EMBLEMS OF WAR.
It is in a measure anticipating the order of events, but I may here allude to the remarkable symbolism by which war was declared against us on the frontiers of Wando’s territory when we were upon our return journey. Close on the path, and in full view of every passenger, three objects were suspended from the branch of a tree, viz. an ear of maize, the feather of a fowl, and an arrow. The sight seemed to recall the defiant message sent to the great King of Persia, when he would penetrate to the heart of Scythia. Our guides readily comprehended, and as readily explained, the meaning of the emblems, which were designed to signify that whoever touched an ear of maize or laid his grasp upon a single fowl would assuredly be the victim of the arrow. Without waiting, however, for any depredations on our part, the Niam-niam, with the basest treachery, attacked us on the following day.

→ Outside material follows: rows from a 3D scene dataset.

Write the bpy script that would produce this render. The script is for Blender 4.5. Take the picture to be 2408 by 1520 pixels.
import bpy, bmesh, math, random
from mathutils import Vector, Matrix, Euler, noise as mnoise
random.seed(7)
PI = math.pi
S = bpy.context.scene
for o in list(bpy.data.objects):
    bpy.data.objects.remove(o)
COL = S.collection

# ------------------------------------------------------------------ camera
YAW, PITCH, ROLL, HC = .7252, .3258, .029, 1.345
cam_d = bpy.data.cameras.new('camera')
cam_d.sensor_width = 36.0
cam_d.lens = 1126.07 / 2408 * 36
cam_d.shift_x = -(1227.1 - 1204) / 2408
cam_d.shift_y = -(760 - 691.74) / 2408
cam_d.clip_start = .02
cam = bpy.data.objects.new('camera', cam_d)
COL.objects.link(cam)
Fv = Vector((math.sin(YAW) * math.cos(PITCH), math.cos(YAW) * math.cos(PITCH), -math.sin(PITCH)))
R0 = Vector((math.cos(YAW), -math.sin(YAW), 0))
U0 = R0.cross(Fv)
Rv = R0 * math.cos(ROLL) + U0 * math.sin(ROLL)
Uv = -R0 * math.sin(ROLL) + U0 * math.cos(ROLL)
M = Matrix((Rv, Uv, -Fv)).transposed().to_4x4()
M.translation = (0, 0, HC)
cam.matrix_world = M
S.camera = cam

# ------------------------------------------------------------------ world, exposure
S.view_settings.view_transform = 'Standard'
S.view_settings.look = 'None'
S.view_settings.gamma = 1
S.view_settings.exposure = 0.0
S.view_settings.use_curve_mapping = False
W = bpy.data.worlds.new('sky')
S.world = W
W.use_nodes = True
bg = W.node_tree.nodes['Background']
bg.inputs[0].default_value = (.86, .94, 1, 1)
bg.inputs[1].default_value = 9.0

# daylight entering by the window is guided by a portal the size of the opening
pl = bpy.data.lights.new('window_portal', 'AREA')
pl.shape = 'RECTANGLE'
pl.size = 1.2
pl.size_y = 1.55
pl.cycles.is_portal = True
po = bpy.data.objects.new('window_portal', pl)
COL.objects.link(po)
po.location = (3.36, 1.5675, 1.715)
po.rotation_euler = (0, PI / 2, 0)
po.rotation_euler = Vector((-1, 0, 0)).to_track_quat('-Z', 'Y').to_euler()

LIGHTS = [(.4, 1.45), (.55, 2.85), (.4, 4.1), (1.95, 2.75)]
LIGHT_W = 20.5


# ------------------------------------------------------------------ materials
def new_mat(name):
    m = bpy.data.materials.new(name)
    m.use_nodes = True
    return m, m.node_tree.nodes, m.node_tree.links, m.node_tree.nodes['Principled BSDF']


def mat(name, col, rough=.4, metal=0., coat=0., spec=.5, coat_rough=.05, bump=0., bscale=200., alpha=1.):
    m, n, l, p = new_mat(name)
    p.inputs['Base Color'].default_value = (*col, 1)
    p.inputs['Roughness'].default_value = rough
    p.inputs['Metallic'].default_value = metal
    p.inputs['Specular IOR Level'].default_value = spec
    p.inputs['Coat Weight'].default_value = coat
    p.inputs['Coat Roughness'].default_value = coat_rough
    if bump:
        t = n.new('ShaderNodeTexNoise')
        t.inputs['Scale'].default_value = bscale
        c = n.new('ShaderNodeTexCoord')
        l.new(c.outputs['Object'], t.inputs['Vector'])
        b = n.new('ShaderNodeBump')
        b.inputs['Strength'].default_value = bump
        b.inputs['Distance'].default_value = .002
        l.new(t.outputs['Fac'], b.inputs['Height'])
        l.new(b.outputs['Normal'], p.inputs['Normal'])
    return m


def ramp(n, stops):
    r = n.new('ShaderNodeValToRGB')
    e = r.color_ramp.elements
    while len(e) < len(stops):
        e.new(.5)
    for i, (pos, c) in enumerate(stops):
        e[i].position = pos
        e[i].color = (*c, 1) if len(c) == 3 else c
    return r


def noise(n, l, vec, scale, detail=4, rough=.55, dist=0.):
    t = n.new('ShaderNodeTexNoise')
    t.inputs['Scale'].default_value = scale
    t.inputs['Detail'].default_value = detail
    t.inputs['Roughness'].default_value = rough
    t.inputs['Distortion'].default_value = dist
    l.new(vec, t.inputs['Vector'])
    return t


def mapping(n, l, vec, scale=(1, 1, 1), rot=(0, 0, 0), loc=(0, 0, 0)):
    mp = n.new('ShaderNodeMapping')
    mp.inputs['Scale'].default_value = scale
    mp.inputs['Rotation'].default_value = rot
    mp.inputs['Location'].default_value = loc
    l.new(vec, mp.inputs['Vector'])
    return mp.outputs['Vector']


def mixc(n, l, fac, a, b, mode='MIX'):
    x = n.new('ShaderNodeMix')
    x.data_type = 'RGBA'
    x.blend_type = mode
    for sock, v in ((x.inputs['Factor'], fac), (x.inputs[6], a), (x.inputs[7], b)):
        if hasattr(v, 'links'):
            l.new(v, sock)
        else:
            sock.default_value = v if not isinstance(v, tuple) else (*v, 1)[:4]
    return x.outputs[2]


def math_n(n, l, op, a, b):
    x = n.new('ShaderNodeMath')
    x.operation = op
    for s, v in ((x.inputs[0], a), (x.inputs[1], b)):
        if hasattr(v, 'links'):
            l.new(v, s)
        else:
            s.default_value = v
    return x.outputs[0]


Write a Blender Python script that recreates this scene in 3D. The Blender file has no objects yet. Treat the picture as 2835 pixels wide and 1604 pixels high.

In hunting, the Niam-niam employ very much the same contrivances of traps, pits, and snares as the Bongo; but their battues for securing the larger animals are conducted both more systematically and on a more extensive scale.
In close proximity to each separate group of hamlets, and more frequently than not at the threshold of the abodes of the local chieftains known as the “borrumbanga,” or “chief court,” there is always a huge wooden kettledrum, made of a hollow stem mounted upon four feet. The sides of this are of unequal thickness, so that when the drum is struck it is capable of giving two perfectly distinct sounds. According to the mode or time in which these sounds are rendered, three different signals are denoted, the first being the signal for war, another that for hunting, and the third a summons to a festival. Sounded originally in the mbanga of the chief, these signals are in a few minutes repeated on the kettledrums of the “borrumbangas” of the district, and in an incredibly short space of time some thousands of men, armed if need be, are gathered together.
Perhaps the most frequent occasions on which these assemblages are made arise from some elephants having been seen in the adjacent country. As soon as the force is collected, the elephants are driven towards some tracts of dense grass that have been purposely spared from the steppe burning. Provided with firebrands, the crowd surrounds the spot; the conflagration soon extends on all sides, until the poor brutes, choked and scorched, fall a helpless prey to their destroyers, who despatch them with their lances. Since not only the males, with their large and valuable tusks, but the females also with the young, are included in this wholesale and indiscriminate slaughter, it may easily be imagined how year by year the noble animal is fast being exterminated. The avarice of the chiefs, ever desirous of copper, and the greediness of the people, ever anxious for flesh, make them all alike eager for the chase. I constantly saw the natives returning to their huts with a large bundle of what at first I imagined was firewood, but which in reality was their share of elephant-meat, which after being cut into strips and dried over a fire had all the appearance of a log of wood.
The thickets along the river-banks abound in many kinds of wild fowl, which the natives catch by means of snares. The most common are guinea-fowl and francolins, which are caught by a bait that is rather unusual in other places. Instead of scattering common corn in the neighbourhood of the traps, the people make use of fragments of a fleshy Stapelia. This little succulent grows on the dry parts of the steppe, and is frequently found about the white anthills; it is likewise naturalised in Arabia and Nubia, and in a raw condition is sometimes eaten as human food. Birds are very fond of it, and so approved is it as a bait that I not unfrequently found it growing beside the huts, where it was planted for this particular purpose.
NIAM-NIAM HANDICRAFT.
The handicraft of the Niam-niam exhibits itself chiefly in ironwork, pottery, wood carving, domestic architecture, and basket-work; of leather-dressing they know no more than others in this part of Central Africa. Their earthenware vessels may be described as of blameless symmetry. They make water-flasks of an enormous size, and manufacture pretty little drinking-cups. They lavish extraordinary care on the embellishment of their tobacco-pipes, but they have no idea of the method of giving their clay a proper consistency by washing out the particles of mica and by adding a small quantity of sand. From the soft wood of several of the Rubiaceæ they carve stools and benches, and produce great dishes and bowls, of which the stems and pedestals are very diversified in pattern. I saw specimens of these which were admirable works of art, and the designs of which were so complicated that they must have cost the inventor considerable thought.